Hükümetin ya da yerel yönetimlerin engelliler ile ilgili bir proje ürettikleri zaman kendilerine danışılmaması konusundan da muzdaripler. Bu konuda çok haklılar. Eğer engellilerle ilgili bir düzenleme yapılacaksa ya da bir proje ortaya konulacaksa, bunun öncesinde engelli bireylere danışılmalı, onlarla istişare edilmelidir. Zira engellilerle ilgili sorunları en iyi bilen, engelli bireylerdir. En isabetli çözümü önerecek olanlar da yine onlardır. Ne yazık ki birçok konuda engelli vatandaşlarımızın düşüncelerine başvurulmadan projeler direkt uygulanıyor. Uygulanan projelerde daha sonra eksiklik ve aksaklıklar meydana geldiği için maalesef istenilen neticeye varılamıyor. Bu konunun hükümet ve yerel yöneticiler nezdinde ciddi bir biçimde ele alınması gerekiyor.
Bir de görme engelli kardeşlerimizin sosyal sorumluluk sahibi insanlardan bir beklentileri var. Kitap seslendirebilecek insanlardan gönüllü okuyucu olmalarını istiyorlar. İnternetlerde seslendirilmiş kitaplar olduğunu ancak okumak istedikleri kitapları çok fazla bulamadıklarını, o yüzden de okumak istedikleri kitapları seslendirebilecek gönüllülerin sorumluluk almasını istediklerini dile getiriyorlar. Umarız gönüllü okuyucu olmak isteyenler, engelli kardeşlerimizin bu taleplerini yerine getirmek için illerinde bulunan engelli bireylerle iletişime geçerler.
Toplum olarak bize düşen; dezavantajlı vatandaşlarımıza engel değil destek olmaktır, özellikle de yaşamlarını kolaylaştırmak için bilinçlenmek ve duyarlı olmaktır.

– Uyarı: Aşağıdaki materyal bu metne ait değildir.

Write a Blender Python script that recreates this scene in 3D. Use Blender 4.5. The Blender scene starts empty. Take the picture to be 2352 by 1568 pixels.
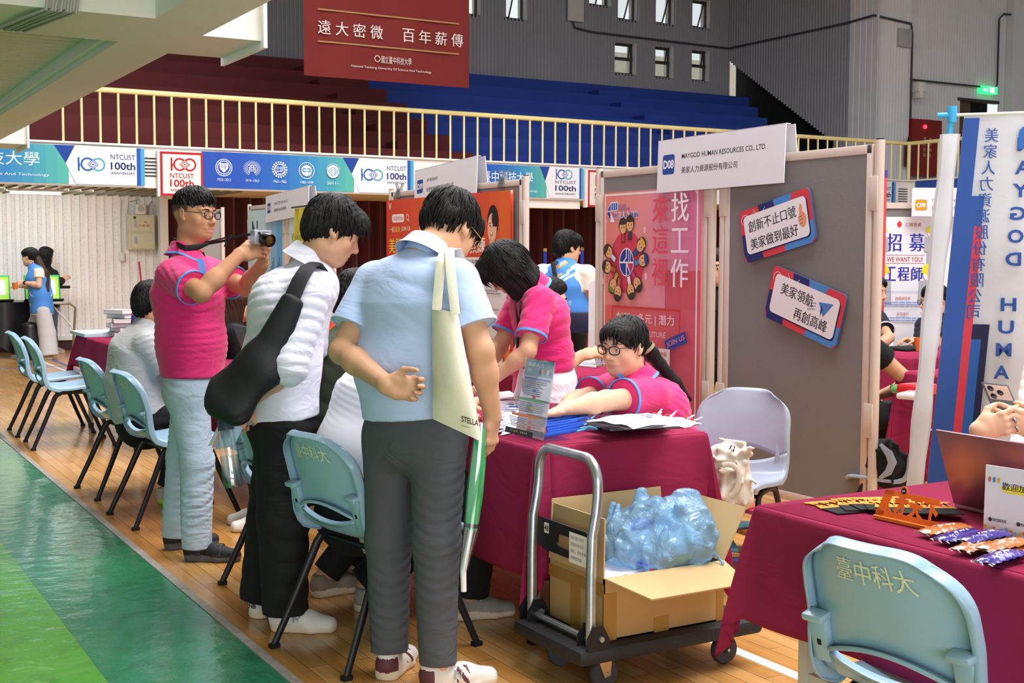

Engelliler Haftası, bu bilinç ve duyarlılığın oluşması ve bu konuyla ilgili farkındalığa dikkat çekilmesi açısından önemlidir. Özellikle, bu hafta dolaysıyla başlatılan uygulamalar yıl boyunca devam etmeli ve verilen sözler unutulmamalıdır.
İnsanlarımızın engelliler konusunda bilinçlenmesi, engellilerimizin işini kolaylaştıracak, yaşama sevinçlerini artıracak ve hayata daha sıkı sarılmalarına vesile olacaktır. Bu da onları mutlu edecek ve sevindirecektir. Onların mutlu olması ve hayatlarını kimseye muhtaç olmadan kolayca sürdürebilmeleri için de toplumu oluşturan bireyler olarak hepimize görevler düştüğünün ve her fırsatta onlara destek vermemiz gerektiğinin farkında olmalıyız.